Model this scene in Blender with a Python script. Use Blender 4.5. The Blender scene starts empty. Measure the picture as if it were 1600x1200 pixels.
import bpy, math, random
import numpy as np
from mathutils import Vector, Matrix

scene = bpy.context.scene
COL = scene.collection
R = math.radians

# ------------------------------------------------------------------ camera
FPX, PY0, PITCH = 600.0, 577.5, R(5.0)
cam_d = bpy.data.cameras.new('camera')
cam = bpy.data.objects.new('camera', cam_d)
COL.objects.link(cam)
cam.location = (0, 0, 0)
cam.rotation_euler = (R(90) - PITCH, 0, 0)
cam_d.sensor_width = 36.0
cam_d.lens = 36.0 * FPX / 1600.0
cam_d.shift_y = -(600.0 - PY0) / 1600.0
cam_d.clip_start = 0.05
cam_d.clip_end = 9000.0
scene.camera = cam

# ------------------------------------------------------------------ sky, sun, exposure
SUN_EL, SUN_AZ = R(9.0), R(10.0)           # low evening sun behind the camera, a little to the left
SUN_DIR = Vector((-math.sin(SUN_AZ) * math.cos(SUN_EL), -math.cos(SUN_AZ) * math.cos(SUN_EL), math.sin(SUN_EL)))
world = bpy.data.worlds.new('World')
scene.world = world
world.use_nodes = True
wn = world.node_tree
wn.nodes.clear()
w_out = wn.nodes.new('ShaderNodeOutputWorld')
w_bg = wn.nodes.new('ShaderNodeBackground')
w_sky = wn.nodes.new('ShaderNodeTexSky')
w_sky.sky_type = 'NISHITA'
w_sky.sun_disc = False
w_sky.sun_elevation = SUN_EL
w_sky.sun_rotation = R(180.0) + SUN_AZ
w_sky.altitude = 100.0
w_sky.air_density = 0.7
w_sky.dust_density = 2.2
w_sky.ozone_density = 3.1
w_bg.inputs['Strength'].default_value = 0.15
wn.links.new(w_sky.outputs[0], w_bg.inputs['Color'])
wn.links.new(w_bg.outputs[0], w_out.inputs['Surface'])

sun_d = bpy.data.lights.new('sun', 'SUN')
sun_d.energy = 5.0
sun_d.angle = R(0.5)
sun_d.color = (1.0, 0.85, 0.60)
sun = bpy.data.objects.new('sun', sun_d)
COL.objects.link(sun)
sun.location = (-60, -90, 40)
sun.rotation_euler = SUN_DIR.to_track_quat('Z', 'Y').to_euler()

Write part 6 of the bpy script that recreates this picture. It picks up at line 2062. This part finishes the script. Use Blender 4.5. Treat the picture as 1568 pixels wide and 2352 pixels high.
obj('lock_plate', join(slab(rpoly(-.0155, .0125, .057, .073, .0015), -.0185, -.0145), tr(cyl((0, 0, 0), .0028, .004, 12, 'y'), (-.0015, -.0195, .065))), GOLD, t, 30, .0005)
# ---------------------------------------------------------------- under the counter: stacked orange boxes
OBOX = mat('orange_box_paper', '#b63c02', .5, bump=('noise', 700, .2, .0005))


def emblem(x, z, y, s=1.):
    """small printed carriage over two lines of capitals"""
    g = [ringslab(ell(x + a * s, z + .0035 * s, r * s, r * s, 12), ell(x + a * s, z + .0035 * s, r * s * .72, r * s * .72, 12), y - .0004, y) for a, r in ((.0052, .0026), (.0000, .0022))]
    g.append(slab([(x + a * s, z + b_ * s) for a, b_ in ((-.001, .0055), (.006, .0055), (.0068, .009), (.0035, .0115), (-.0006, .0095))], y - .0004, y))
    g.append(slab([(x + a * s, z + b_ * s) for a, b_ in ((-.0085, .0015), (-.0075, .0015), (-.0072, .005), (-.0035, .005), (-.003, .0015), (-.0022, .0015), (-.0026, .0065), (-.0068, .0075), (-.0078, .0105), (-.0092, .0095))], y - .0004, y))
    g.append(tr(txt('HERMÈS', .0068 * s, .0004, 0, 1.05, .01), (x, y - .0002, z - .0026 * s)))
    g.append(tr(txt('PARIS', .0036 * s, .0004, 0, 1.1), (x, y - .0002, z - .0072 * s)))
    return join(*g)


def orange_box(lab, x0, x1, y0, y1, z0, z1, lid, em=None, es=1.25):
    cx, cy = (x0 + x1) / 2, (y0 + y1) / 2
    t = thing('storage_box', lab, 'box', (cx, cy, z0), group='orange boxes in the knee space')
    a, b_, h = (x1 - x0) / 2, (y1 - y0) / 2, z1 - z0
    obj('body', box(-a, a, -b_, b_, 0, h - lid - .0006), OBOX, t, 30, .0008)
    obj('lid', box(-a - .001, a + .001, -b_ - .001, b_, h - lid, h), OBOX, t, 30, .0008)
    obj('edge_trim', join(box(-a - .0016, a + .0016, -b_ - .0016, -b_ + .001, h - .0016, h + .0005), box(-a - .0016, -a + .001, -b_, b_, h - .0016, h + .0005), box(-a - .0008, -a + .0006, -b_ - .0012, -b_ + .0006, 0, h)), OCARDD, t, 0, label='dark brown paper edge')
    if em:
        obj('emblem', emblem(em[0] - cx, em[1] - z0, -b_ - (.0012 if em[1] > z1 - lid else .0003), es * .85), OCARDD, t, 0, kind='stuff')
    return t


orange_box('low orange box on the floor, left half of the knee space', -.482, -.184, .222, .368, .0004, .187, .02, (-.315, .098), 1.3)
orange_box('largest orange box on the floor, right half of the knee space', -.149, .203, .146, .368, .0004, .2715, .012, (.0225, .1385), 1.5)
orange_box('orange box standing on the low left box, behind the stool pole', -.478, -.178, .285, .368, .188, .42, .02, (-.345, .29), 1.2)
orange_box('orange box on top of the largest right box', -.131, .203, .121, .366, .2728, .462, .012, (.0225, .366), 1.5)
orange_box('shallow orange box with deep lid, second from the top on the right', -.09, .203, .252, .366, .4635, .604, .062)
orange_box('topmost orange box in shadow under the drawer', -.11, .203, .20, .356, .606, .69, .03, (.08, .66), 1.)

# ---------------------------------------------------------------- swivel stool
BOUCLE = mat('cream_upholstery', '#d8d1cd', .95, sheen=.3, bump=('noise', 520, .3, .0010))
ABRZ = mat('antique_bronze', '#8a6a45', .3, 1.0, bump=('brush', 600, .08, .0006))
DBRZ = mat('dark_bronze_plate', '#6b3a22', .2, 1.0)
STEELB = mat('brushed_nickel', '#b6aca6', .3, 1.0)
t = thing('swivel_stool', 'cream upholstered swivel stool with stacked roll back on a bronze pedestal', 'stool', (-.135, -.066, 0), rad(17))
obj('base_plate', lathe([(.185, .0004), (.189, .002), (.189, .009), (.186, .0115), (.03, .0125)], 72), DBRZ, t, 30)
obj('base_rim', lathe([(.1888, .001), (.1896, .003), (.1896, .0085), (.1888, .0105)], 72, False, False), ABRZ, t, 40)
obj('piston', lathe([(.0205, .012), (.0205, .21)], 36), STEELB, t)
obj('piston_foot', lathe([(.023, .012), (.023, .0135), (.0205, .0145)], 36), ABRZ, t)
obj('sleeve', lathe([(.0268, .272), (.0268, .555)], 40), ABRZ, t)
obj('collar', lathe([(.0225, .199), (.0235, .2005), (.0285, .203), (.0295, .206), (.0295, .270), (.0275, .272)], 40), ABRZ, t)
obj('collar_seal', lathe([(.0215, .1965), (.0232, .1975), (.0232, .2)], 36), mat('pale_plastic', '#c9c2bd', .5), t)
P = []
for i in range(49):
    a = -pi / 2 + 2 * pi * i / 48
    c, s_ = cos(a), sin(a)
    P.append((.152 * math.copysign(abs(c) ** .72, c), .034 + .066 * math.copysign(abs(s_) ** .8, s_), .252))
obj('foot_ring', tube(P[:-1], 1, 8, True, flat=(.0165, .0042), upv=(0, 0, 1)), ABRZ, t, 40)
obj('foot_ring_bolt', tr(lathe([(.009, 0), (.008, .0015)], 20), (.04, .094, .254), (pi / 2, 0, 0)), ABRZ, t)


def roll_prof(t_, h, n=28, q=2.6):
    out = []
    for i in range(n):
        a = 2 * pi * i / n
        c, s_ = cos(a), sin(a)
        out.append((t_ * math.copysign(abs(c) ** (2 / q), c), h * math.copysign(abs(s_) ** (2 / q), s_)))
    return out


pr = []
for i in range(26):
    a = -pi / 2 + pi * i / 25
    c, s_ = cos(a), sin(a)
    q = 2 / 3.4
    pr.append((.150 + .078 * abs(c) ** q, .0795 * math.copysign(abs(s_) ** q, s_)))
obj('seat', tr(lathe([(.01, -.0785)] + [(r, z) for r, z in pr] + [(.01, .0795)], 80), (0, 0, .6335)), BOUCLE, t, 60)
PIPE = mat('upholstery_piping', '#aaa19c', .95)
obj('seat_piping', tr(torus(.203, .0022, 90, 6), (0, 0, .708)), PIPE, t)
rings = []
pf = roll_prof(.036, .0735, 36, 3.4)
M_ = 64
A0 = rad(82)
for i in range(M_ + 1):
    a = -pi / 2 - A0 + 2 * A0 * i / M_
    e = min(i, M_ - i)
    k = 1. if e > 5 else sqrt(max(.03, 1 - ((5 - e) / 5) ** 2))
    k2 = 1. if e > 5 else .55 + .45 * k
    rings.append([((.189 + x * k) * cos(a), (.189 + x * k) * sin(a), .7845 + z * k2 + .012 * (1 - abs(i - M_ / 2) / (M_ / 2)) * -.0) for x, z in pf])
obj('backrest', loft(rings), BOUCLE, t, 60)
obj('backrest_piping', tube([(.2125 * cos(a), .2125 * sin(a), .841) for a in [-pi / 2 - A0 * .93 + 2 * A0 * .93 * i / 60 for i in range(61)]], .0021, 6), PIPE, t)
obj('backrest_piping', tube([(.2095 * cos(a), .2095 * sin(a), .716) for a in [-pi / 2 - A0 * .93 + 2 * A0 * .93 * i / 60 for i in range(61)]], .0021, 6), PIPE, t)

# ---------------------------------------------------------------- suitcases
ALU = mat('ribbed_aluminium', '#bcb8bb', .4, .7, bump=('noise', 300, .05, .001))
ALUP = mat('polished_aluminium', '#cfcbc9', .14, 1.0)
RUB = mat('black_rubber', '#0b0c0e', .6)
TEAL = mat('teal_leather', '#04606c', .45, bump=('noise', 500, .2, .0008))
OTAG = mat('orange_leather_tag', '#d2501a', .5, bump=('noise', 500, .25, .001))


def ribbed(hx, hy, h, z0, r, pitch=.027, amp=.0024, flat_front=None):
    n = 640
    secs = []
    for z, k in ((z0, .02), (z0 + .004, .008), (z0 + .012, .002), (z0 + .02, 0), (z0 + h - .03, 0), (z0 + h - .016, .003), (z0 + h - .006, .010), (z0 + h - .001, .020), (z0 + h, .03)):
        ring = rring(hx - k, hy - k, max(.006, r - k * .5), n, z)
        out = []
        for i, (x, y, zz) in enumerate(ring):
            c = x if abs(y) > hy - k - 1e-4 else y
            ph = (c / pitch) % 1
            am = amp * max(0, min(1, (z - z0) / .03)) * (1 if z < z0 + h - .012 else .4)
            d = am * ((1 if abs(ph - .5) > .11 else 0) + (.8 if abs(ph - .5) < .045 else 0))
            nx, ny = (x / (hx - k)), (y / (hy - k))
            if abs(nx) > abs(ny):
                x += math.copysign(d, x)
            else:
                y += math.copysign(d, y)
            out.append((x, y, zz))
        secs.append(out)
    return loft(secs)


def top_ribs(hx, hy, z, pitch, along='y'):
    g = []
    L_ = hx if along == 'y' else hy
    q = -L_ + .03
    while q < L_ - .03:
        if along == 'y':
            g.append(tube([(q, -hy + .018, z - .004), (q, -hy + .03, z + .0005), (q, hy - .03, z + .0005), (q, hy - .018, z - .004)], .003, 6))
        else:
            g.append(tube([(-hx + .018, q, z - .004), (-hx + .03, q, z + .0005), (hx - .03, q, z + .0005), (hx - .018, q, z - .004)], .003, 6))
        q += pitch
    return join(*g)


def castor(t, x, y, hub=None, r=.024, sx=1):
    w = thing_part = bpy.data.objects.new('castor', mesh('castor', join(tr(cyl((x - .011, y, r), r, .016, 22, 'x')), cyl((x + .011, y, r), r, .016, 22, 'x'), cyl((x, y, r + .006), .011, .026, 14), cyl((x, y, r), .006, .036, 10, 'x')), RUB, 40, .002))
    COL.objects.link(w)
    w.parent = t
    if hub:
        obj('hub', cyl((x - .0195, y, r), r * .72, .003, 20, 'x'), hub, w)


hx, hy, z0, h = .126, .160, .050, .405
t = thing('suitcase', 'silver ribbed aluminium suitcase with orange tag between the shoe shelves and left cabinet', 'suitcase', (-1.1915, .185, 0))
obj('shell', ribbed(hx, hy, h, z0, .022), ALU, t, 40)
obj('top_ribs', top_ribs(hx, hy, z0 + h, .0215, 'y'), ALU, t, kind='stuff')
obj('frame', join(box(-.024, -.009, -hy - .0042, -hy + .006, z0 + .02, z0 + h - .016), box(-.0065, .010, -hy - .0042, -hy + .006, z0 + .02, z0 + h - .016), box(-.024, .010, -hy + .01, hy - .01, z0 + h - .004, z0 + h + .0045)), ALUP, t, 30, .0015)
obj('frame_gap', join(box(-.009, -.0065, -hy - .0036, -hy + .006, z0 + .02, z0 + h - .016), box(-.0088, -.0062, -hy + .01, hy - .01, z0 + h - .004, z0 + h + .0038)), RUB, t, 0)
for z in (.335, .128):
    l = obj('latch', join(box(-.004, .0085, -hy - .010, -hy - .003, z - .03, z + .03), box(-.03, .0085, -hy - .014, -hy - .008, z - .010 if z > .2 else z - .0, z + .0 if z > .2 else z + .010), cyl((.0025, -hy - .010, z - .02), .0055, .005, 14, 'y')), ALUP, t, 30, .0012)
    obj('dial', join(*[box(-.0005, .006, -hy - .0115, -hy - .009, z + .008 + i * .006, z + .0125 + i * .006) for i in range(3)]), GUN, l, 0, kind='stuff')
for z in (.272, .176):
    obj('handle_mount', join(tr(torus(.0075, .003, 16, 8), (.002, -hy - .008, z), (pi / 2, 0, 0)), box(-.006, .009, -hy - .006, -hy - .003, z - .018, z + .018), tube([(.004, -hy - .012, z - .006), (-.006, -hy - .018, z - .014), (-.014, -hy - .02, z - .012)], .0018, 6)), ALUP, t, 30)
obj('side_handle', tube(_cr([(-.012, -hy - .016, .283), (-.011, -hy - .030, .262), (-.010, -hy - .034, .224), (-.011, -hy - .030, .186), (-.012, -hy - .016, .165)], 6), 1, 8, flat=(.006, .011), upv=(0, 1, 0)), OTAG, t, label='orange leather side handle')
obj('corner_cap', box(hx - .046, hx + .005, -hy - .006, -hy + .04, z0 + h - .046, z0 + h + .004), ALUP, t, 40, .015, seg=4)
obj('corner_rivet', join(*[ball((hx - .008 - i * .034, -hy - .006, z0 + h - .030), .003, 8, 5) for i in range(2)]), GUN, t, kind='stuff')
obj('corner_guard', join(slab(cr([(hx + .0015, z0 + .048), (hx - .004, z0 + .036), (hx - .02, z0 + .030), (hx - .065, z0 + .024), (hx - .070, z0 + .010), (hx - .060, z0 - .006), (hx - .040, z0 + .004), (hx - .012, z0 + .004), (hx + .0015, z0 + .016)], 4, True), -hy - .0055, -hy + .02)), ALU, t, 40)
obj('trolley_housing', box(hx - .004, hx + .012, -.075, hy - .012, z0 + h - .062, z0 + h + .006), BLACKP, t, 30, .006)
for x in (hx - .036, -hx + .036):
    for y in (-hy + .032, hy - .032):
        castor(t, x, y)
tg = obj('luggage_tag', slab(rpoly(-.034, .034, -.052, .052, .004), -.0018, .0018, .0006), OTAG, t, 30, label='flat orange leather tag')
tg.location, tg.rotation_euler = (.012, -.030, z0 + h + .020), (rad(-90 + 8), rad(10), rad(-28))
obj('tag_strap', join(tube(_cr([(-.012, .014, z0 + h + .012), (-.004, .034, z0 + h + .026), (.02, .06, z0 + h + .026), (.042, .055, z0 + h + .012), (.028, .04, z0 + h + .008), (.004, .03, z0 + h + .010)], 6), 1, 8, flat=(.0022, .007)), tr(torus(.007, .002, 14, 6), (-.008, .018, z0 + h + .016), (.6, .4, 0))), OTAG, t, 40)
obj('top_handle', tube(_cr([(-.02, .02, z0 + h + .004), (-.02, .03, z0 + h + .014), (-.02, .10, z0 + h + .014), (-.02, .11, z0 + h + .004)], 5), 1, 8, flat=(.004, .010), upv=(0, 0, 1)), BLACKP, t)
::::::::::
Work to be completed: In the listing above, locate the line with "Write part 6" and the line with "700, .2, .0005))", then extract exactly those lines and every line between them, and nothing more.

The result:
Write part 6 of the bpy script that recreates this picture. It picks up at line 2062. This part finishes the script. Use Blender 4.5. Treat the picture as 1568 pixels wide and 2352 pixels high.
obj('lock_plate', join(slab(rpoly(-.0155, .0125, .057, .073, .0015), -.0185, -.0145), tr(cyl((0, 0, 0), .0028, .004, 12, 'y'), (-.0015, -.0195, .065))), GOLD, t, 30, .0005)
# ---------------------------------------------------------------- under the counter: stacked orange boxes
OBOX = mat('orange_box_paper', '#b63c02', .5, bump=('noise', 700, .2, .0005))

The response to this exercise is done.